Material provided:
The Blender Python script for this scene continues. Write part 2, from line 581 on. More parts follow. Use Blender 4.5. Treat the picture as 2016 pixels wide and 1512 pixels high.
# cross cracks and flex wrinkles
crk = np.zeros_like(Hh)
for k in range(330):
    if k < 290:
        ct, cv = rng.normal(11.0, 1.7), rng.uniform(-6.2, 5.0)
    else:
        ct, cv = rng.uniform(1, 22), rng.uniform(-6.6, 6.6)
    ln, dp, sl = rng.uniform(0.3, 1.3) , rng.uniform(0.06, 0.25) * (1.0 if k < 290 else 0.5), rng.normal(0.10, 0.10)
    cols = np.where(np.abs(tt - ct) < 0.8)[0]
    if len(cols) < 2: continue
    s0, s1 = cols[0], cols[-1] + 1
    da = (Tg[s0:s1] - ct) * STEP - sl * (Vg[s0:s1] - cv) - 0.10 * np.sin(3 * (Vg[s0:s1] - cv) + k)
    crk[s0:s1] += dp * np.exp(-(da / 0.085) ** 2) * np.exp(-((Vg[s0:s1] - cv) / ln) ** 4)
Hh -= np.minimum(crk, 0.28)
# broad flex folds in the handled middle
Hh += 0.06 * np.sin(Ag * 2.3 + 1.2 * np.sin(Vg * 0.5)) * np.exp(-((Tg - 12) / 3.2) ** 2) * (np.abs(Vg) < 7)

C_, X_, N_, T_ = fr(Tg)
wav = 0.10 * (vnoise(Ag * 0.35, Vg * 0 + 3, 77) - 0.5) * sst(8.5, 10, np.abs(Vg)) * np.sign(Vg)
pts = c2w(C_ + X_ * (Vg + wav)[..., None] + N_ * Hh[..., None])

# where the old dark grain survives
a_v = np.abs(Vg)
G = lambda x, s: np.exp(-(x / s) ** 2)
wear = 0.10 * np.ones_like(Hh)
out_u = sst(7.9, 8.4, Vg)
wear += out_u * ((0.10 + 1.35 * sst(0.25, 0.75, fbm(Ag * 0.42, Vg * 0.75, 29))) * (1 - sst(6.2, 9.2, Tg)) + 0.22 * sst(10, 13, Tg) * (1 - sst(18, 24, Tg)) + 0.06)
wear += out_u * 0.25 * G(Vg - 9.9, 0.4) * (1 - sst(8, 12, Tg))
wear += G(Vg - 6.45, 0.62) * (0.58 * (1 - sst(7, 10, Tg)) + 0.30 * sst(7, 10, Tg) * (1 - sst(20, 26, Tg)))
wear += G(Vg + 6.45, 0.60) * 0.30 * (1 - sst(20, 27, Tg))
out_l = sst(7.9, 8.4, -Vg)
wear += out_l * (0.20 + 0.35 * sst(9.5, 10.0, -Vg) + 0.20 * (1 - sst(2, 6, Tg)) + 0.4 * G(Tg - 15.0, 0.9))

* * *

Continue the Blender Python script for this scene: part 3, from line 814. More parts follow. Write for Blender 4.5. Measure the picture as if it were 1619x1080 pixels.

The problem:
Above are the entries. Output exactly the lines beginning with the line that has "The Blender Python script for this scene continues." and ending with the line that has "pts = c2w(C_".

Written response:
The Blender Python script for this scene continues. Write part 2, from line 581 on. More parts follow. Use Blender 4.5. Treat the picture as 2016 pixels wide and 1512 pixels high.
# cross cracks and flex wrinkles
crk = np.zeros_like(Hh)
for k in range(330):
    if k < 290:
        ct, cv = rng.normal(11.0, 1.7), rng.uniform(-6.2, 5.0)
    else:
        ct, cv = rng.uniform(1, 22), rng.uniform(-6.6, 6.6)
    ln, dp, sl = rng.uniform(0.3, 1.3) , rng.uniform(0.06, 0.25) * (1.0 if k < 290 else 0.5), rng.normal(0.10, 0.10)
    cols = np.where(np.abs(tt - ct) < 0.8)[0]
    if len(cols) < 2: continue
    s0, s1 = cols[0], cols[-1] + 1
    da = (Tg[s0:s1] - ct) * STEP - sl * (Vg[s0:s1] - cv) - 0.10 * np.sin(3 * (Vg[s0:s1] - cv) + k)
    crk[s0:s1] += dp * np.exp(-(da / 0.085) ** 2) * np.exp(-((Vg[s0:s1] - cv) / ln) ** 4)
Hh -= np.minimum(crk, 0.28)
# broad flex folds in the handled middle
Hh += 0.06 * np.sin(Ag * 2.3 + 1.2 * np.sin(Vg * 0.5)) * np.exp(-((Tg - 12) / 3.2) ** 2) * (np.abs(Vg) < 7)

C_, X_, N_, T_ = fr(Tg)
wav = 0.10 * (vnoise(Ag * 0.35, Vg * 0 + 3, 77) - 0.5) * sst(8.5, 10, np.abs(Vg)) * np.sign(Vg)
pts = c2w(C_ + X_ * (Vg + wav)[..., None] + N_ * Hh[..., None])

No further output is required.